Имелись в городе еще два-три каких-то случайных лица, которых также можно было отнести к местной интеллигенции. Одного из них я помню очень хорошо. Это был некто Симонов, мужчина средних лет, в очках, с коротко стрижеными волосами, одетый в высокие сапоги и серую блузу, с кожаным поясом. Симонов был недоучившийся студент, исключенный из университета в связи с какими-то беспорядками. Он держал на Томской улице небольшую лавочку письменных принадлежностей и не столько продавал тетради и чернила, сколько занимал рассуждениями на общественно-просветительные темы своих немногих покупателей. Лавочка эта не приносила Симонову ничего, кроме убытков, но он все-таки как-то ухитрялся крутиться и лавочки не закрывал «исключительно, — как он говорил, — из идейных соображений».

Нельзя сказать, чтобы духовная жизнь омских интеллигентов била ключом. Но все-таки они старались поспевать за веком. Выписывали «Биржевку»[10] и по ней ориентировались в политических и международных событиях. Устраивали совместные чтения произведений популярных авторов. Помню, как у нас в доме читали и разбирали только что вышедшую тогда «Крейцерову сонату» Л. Толстого. Еще помню, что в дни дела Дрейфуса[11] весь омский интеллигентский кружок сильно волновался и горячо симпатизировал Эмилю Золя и Лабори и что в дни англо-бурской войны (1899-1902 гг.) он распевал бурский гимн и громко поносил «коварную англичанку».

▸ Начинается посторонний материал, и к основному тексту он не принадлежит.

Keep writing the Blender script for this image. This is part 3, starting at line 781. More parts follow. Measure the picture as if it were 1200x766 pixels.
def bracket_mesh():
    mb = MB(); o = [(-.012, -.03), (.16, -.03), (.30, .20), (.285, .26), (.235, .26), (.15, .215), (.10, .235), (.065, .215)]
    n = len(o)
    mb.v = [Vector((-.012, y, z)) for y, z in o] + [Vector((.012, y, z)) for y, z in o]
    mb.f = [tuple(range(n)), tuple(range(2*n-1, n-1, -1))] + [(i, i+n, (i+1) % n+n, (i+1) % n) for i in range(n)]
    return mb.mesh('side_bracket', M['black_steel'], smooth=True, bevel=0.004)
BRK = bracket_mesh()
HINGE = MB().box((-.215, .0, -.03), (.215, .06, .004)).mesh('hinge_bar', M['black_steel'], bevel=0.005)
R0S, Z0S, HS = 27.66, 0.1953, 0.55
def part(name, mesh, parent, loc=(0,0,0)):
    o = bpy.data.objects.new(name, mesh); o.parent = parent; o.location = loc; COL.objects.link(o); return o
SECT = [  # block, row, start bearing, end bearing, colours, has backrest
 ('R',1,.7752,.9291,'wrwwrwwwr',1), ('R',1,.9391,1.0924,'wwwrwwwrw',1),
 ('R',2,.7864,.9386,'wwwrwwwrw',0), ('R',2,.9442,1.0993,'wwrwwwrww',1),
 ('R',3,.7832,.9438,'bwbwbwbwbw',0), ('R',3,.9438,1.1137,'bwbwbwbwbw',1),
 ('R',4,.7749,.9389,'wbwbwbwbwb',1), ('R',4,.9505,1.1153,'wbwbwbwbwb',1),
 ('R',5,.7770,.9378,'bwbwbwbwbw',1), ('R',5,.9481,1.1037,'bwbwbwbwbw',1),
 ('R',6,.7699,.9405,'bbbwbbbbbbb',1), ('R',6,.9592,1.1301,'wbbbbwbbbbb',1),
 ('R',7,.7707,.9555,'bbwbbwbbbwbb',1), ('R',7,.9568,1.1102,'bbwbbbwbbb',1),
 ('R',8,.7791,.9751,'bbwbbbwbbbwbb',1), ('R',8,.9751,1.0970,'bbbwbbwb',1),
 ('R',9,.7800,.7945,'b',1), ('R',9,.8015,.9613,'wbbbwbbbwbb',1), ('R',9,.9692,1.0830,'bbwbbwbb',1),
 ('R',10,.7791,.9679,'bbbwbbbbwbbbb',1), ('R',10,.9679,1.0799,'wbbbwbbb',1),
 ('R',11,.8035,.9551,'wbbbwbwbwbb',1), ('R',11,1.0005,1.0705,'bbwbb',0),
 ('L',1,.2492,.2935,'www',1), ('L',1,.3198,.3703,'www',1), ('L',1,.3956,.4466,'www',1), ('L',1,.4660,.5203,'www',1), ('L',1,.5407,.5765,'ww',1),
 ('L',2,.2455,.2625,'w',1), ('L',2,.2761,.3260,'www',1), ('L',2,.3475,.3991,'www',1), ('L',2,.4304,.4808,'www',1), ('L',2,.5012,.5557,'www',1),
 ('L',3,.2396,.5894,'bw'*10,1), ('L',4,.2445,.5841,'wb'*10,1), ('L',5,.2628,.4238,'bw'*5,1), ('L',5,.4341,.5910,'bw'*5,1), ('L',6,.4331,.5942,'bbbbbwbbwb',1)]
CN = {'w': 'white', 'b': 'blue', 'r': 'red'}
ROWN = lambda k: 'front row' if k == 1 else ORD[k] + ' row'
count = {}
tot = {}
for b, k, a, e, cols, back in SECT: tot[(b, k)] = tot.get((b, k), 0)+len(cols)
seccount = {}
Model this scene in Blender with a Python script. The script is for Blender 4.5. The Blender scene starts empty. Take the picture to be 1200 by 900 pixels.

Зимой интеллигенты ходили на каток, устроенный близ моста на льду реки Оми, а летом выезжали за город: снимали у окрестных казахов юрты и ставили их группами в так называемой Загородной роще или около «санитарной станции». Здесь все отдыхали, т. е. спали, читали, устраивали пикники с выпивкой и удили рыбу в Иртыше.

Хотя мой отец по своему служебному положению имел все основания быть членом «первого сословия», однако настроения и симпатии влекли его совсем в другую сторону: с первых же дней своей жизни в Омске он, а еще больше моя мать, вошли в группу местной «интеллигенции».

С середины 90-х годов, когда сибирская железная дорога дошла до Омска, здесь появился новый и очень важный слой населения — пролетариат, настоящий пролетариат. То были рабочие депо и железнодорожных мастерских, число которых доходило до 2 тыс. человек. Здесь зарождалась уже подлинная классовая борьба, от времени до времени вспыхивали экономические стачки, а к концу 90-х годов стали возникать революционные кружки. Однако вся эта деятельность, имевшая столь важное значение для будущего, в дни моего детства была замкнута в пределах так называемого «Атаманского хутора», где был расположен вокзал, и имела мало связи с городом. Живая связь между «Атаманским хутором» и городом установилась уже позднее, когда я кончил гимназию и уехал в Петербург для поступления в университет.